O Evangelho coloca o Anjo Gabriel a dizer a Maria que “não tema” a novidade que Deus lhe iria fazer experimentar. S. Paulo aos Efésios recorda que é “Deus que tudo realiza”, “para sermos um hino de louvor da sua glória.” Daí que não só não devemos ter medo do diferente, mas acreditar que com todos poderemos compor um hino de louvor a Deus. A propósito, tivemos um Hino do Átrio que deveria continuar a ser interpretado pela música e pela riqueza da palavra.
Para terminar, na mensagem que preparei para o Advento, convidei a Arquidiocese a passar do riso da descrença ao sorriso da fé em Deus, a partir da história de Sara, a esposa estéril de Abraão. Hoje, também Maria fez esse exercício de fé, quando comprovou a gravidez da sua prima Isabel, a mulher estéril.

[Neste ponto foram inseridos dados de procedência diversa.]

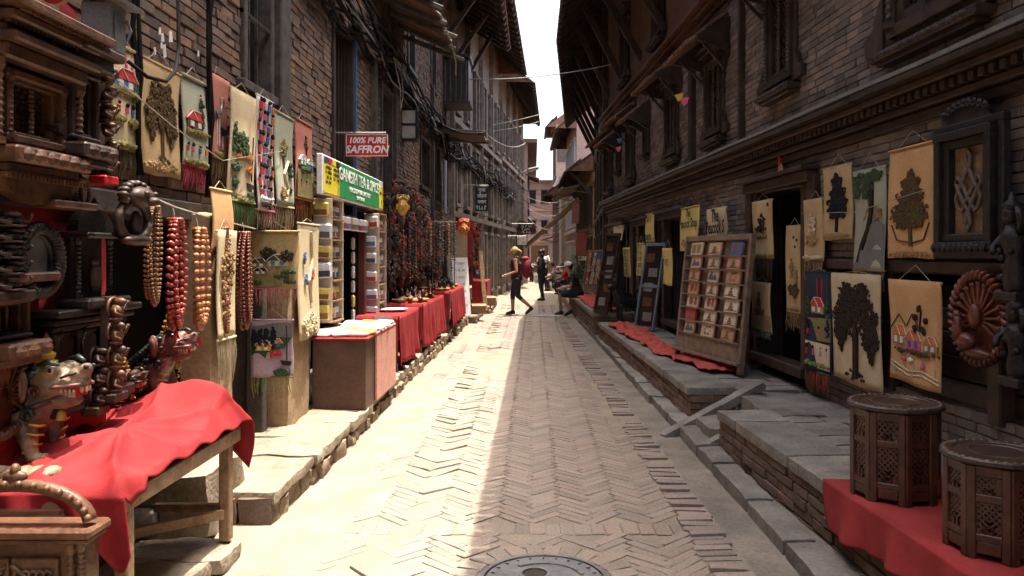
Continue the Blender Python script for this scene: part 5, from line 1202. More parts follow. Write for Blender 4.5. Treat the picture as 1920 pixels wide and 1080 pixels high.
for i in range(9): packet((-1.93, 7.95+.16*i, 1.86), RZ_L+rn.uniform(-.2, .2), i, label='%s packet from the near end in the row over the spice shop door' % (('first',)+ORD[1:])[i], group='hanging packets', s=1.0)
for i in range(7):
    packet((-2.02, 8.25, .75+.16*i), RZ_L+.5, i, label='%s packet from below of the nearer strip inside the spice shop door' % ORD[i], group='strip of packets one'); packet((-2.02, 8.95, .7+.16*i), RZ_L+.3, i+1, label='%s packet from below of the farther strip inside the spice shop door' % ORD[i], group='strip of packets two')
t = thing('counter', 'brown plywood shop counter with a pink street side in front of the spice shop', 'counter', (-1.67, 7.6, .2))
m = MB(); m.box((-1.675, 7.58, .5), (.46, 1.38, .6), ch=.006); wbuild(m, 'case', M('brown_ply', (.12, .065, .042), (.085, .045, .03), 5, .5, .15), t)
m = MB(); m.box((-1.432, 7.78, .52), (.02, 1.0, .62), ch=.003); wbuild(m, 'side_panel', flat('pink_paint', (.74, .36, .29), .6, .1), t)
m = MB(); m.box((-1.67, 7.58, .812), (.5, 1.42, .02), ch=.004); wbuild(m, 'top', REDD, t)
for i in range(8):
    for j in range(3): packet((-1.83+.16*j+rn.uniform(-.02, .02), 6.98+.17*i, .842+rn.uniform(0, .012)), rn.uniform(-.5, .5), i+j, rx=R(90)+rn.uniform(-.12, .12), label='packet on the brown counter top, %s row from near, %s' % ((('first',)+ORD[1:])[i], ('wall side', 'middle', 'street side')[j]), group='packets on the counter')
# ---- red clothed tables further along
def ctable(label, clabel, y0, y1, x0, x1, zt, zf, poster=False, seed=3):
    t = thing('table', label, 'table', ((x0+x1)/2, (y0+y1)/2, .2))
    m = MB(); m.box(((x0+x1)/2, (y0+y1)/2, zt-.02), (x1-x0, y1-y0, .03)); wbuild(m, 'top', WOODM, t)
    for x in (x0+.05, x1-.04):
        for y in (y0+.06, y1-.06): m = MB(); m.box((x, y, .2+(zt-.23)/2), (.045, .045, zt-.23)); wbuild(m, 'leg', WOODM, t)
    m = MB(); ph = seed
    def fn(u, v):                                          # v: back edge, front edge, then hanging down the street side
        Y = y0-.01+(y1-y0+.02)*u; f = 14*(y1-y0)
        if v < .4: return (x0+(x1-x0)*v/.4, Y, zt+.003)
        d = (v-.4)/.6; return (x1+.012+.03*d*math.sin(u*f+ph)+.015*d*math.sin(u*f*2.3)+.02*d, Y, zt+.003-(zt-zf)*d*(1+.03*math.sin(u*9+ph)))
    m.grid(fn, 60, 20)
    def fe(u, v): return (x0+(x1-x0)*u, y0-.012-.015*v*math.sin(u*17+ph), zt-(zt-zf)*v*.8)
    m.grid(fe, 20, 10); tag(m.build('table_cloth', RED, smooth=True, thick=.004), clabel, 'cloth'); return t
ctable('small table right behind the spice counter', 'red cloth with a white poster pinned to it behind the spice counter', 9.0, 10.5, -2.0, -1.52, .84, .28)
o = MB().box((0, 0, 0), (.2, .006, .36)).build('poster', PAPER, None, (-1.68, 8.97, .66)); tag(o, 'white poster pinned to the red cloth behind the spice counter', 'poster')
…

Portanto, o grande segredo da vida humana está em acreditar nas promessas que Deus diariamente lança no mapa das nossas acções, à semelhança de Maria. Porque sempre que acreditamos n’Ele, a vida renova-se e aí podemos assumir o sentimento do salmista: “Cantai um cântico novo, porque o Senhor fez maravilhas!”
+ Jorge Ortiga, A. P.
Festa da Imaculada Conceição,
Santuário do Sameiro, 8 de Dezembro de 2012.